Het onderstaand citaat maakt voor ingewijden mogelijk veel duidelijk:

De ervaring van een leraar in de jaren 50 in Amerika over tayloriaans denken en onderwijs in de jaren daarvoor:

('Dat weet ik niet zeker. Ira dacht van wel. Misschien moesten ze mij hebben omdat ik me nooit heb gedragen zoals een leraar zich hoorde te gedragen. Misschien hadden ze me ook zonder Ira moeten hebben. )

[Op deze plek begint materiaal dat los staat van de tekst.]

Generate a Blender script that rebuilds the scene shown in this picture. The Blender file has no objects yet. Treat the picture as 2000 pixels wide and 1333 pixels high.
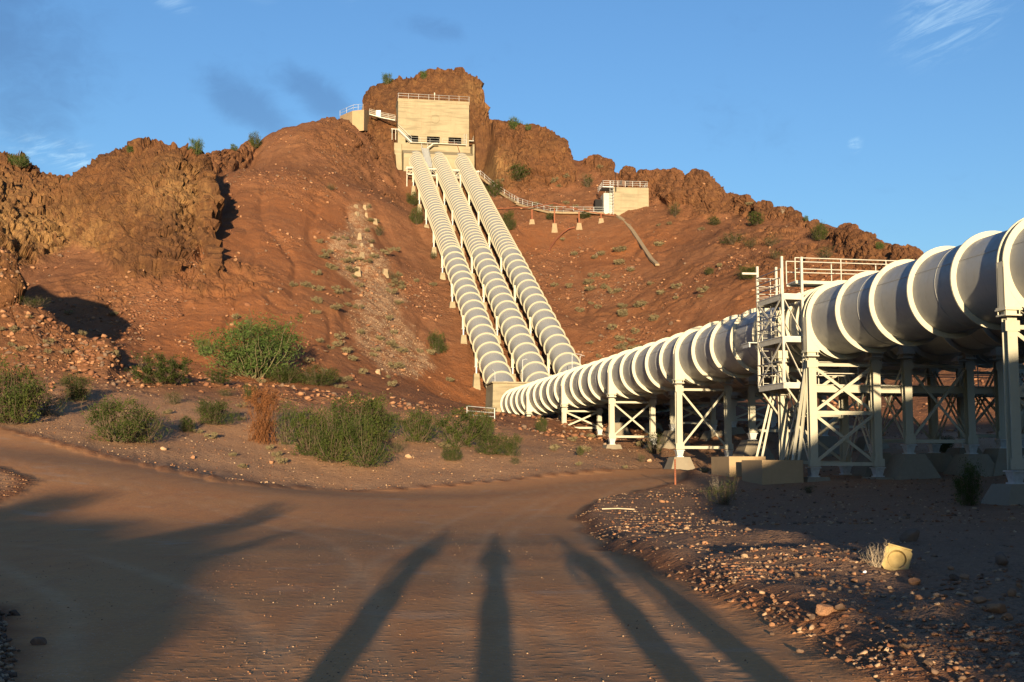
import bpy, math, random
import numpy as np
from mathutils import Vector, Matrix

sc = bpy.context.scene
# ------------------------------------------------------------------ camera
PITCH = math.radians(5.675)
CZ = 1.65
cam_d = bpy.data.cameras.new('camera'); cam = bpy.data.objects.new('camera', cam_d)
sc.collection.objects.link(cam); sc.camera = cam
cam.location = (0, 0, CZ); cam.rotation_euler = (math.pi / 2 + PITCH, 0, 0)
cam_d.sensor_width = 36; cam_d.lens = 43.2; cam_d.clip_end = 12000; cam_d.clip_start = 0.05
# ------------------------------------------------------------------ light
SUN_EL, SUN_AZ = 3.4, 180 - 0.76          # sun stands behind the camera, azimuth clockwise from +Y
sun_d = bpy.data.lights.new('sun', 'SUN'); sun = bpy.data.objects.new('sun', sun_d)
sc.collection.objects.link(sun)
_e, _a = math.radians(SUN_EL), math.radians(SUN_AZ)
SUN_DIR = Vector((math.sin(_a) * math.cos(_e), math.cos(_a) * math.cos(_e), math.sin(_e)))
sun.rotation_euler = SUN_DIR.to_track_quat('Z', 'Y').to_euler()
sun_d.energy = 5.0; sun_d.angle = math.radians(0.55); sun_d.color = (1.0, 0.77, 0.47)
world = bpy.data.worlds.new('World'); sc.world = world; world.use_nodes = True
wn = world.node_tree; wn.nodes.clear()
def wnode(t, **k):
    n = wn.nodes.new(t)
    for a, b in k.items(): setattr(n, a, b)
    return n
w_out = wnode('ShaderNodeOutputWorld'); w_bg = wnode('ShaderNodeBackground')
w_sky = wnode('ShaderNodeTexSky', sky_type='NISHITA', sun_disc=False, sun_elevation=_e, sun_rotation=_a,
              altitude=300, air_density=1.0, dust_density=0.6, ozone_density=2.0)
w_bg.inputs['Strength'].default_value = 0.102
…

……”Ik ben begonnen als onruststoker, Nathan. Ik brandde van enthousiasme om de waardigheid van mijn beroep te bewijzen. Misschien irriteerde dat ze meer dan al het andere. De persoonlijke vernedering die je moest doormakentoen ik begon met lesgeven - je zou het niet geloven.We werden behandeld als kinderen. Wat je meerderen zeiden was wet. Daar viel niet aan te tornen. Je zorgt dat je hier zo laat bent, je zorgtdat je het boek op tijd tekent. Je brengt zoveel uur op school door. Soms moet je 's-middags of s'- avonds ook aanwezig zijn, al staat dat niet in je contract. Allerhande kloteklussen. Je voelde je gekleineerd.”….
Uit: Ik was getrouwd met een communist, Philip Roth, 1999.